Extracted data
....
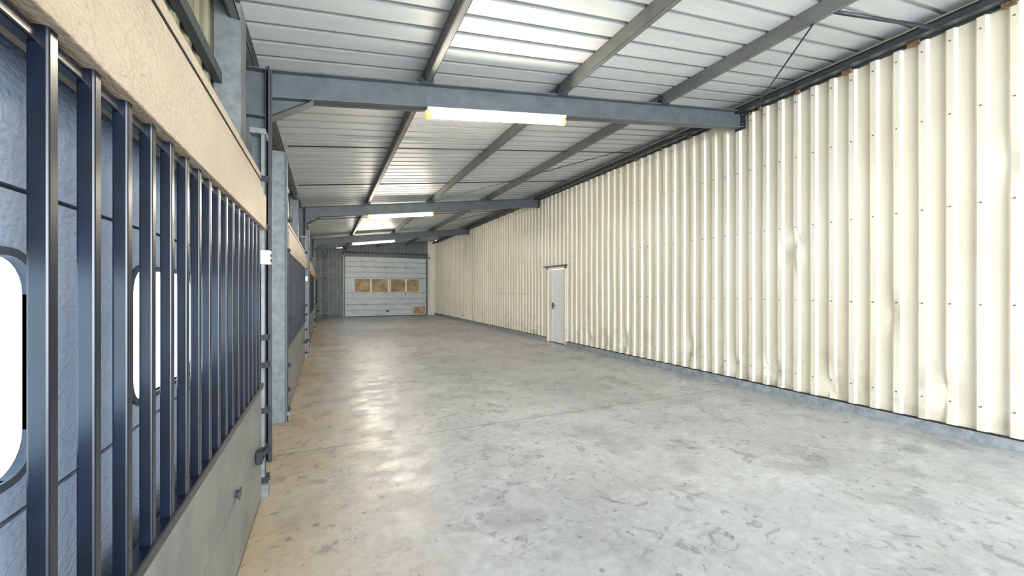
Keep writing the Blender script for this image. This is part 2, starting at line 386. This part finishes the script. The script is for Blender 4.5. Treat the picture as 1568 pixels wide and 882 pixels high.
....
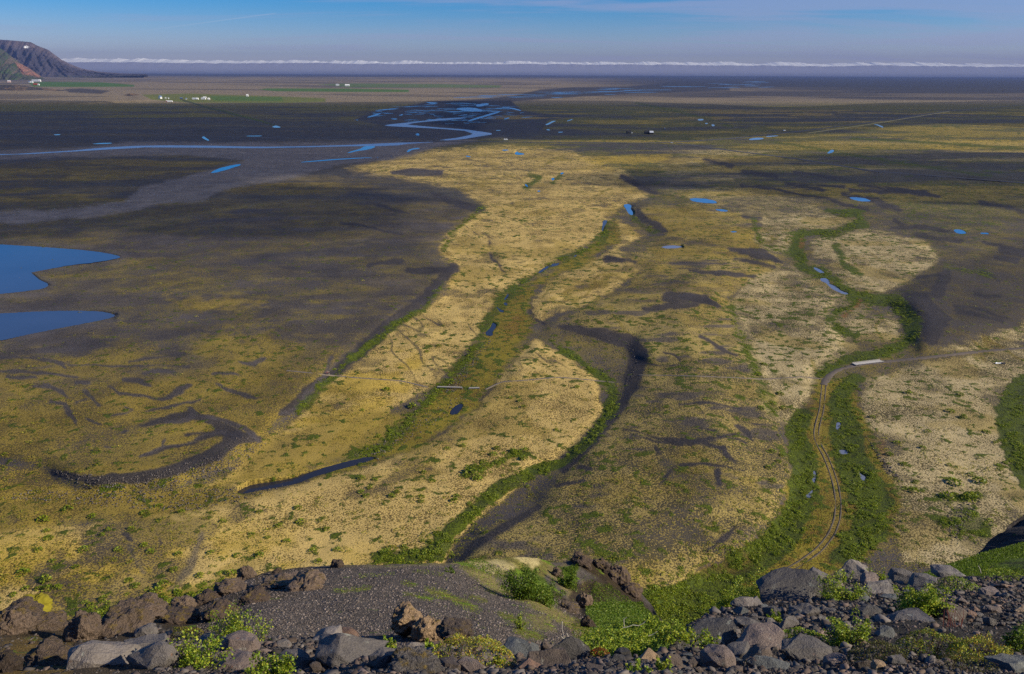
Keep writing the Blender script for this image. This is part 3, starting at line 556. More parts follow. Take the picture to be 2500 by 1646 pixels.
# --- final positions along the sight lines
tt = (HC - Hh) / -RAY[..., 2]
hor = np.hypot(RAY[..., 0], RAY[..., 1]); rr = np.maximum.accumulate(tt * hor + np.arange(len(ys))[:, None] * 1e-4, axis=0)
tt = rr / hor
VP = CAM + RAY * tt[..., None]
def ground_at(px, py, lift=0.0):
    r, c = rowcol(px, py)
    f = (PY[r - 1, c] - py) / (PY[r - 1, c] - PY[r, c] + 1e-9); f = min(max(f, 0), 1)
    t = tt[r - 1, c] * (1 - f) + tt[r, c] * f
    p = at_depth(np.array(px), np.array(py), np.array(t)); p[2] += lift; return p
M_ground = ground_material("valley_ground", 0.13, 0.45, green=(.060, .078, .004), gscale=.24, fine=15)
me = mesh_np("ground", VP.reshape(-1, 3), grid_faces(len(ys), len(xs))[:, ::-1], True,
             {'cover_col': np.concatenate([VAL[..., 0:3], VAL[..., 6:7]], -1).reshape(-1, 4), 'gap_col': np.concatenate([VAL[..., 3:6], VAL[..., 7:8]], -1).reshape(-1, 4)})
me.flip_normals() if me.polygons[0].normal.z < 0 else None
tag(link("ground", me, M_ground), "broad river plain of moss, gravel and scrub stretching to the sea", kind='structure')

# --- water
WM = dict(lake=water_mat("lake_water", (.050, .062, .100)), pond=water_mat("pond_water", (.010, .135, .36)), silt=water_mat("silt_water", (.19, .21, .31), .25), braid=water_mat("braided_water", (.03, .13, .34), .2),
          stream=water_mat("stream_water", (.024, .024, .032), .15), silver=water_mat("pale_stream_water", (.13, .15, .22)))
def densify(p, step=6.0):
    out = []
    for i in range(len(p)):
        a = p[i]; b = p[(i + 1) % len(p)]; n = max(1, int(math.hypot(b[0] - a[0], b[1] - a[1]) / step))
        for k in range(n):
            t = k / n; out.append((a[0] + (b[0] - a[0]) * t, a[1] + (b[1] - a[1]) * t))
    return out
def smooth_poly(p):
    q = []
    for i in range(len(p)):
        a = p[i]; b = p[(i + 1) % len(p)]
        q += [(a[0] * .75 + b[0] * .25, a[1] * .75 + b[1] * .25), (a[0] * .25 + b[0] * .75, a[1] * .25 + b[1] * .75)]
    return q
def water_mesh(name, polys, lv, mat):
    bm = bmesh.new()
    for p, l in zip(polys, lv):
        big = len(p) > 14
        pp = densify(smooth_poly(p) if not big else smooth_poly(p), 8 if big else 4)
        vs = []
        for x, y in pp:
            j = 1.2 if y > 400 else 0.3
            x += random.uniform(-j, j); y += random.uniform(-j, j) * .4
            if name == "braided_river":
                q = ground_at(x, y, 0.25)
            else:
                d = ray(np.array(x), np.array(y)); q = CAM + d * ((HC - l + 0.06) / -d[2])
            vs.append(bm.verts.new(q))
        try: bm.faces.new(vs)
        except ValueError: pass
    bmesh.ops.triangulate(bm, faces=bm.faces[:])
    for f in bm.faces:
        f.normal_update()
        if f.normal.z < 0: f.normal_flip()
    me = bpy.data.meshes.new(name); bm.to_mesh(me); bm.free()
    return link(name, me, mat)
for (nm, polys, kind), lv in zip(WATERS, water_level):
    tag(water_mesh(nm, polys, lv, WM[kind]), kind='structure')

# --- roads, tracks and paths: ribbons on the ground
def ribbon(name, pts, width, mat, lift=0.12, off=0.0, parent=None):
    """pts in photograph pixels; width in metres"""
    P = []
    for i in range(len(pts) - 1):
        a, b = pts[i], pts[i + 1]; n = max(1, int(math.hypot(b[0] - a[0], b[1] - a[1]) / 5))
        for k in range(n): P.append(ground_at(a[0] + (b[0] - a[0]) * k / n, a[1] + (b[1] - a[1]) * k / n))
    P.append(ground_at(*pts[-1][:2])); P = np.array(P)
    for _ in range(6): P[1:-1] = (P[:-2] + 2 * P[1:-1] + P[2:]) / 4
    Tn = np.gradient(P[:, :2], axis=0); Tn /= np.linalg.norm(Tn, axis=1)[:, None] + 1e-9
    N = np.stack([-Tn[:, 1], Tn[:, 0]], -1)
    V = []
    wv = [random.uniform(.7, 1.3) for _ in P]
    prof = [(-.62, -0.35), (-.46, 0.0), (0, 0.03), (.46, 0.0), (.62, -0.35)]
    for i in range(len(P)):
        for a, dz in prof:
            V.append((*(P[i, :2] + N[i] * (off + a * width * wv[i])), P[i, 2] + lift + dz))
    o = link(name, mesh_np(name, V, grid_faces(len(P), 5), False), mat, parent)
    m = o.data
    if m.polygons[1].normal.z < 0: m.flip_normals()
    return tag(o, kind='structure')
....
What you are asked to do
Across the preceding material, how many lines contain the word "part"? State the number alone.

Complete answer
2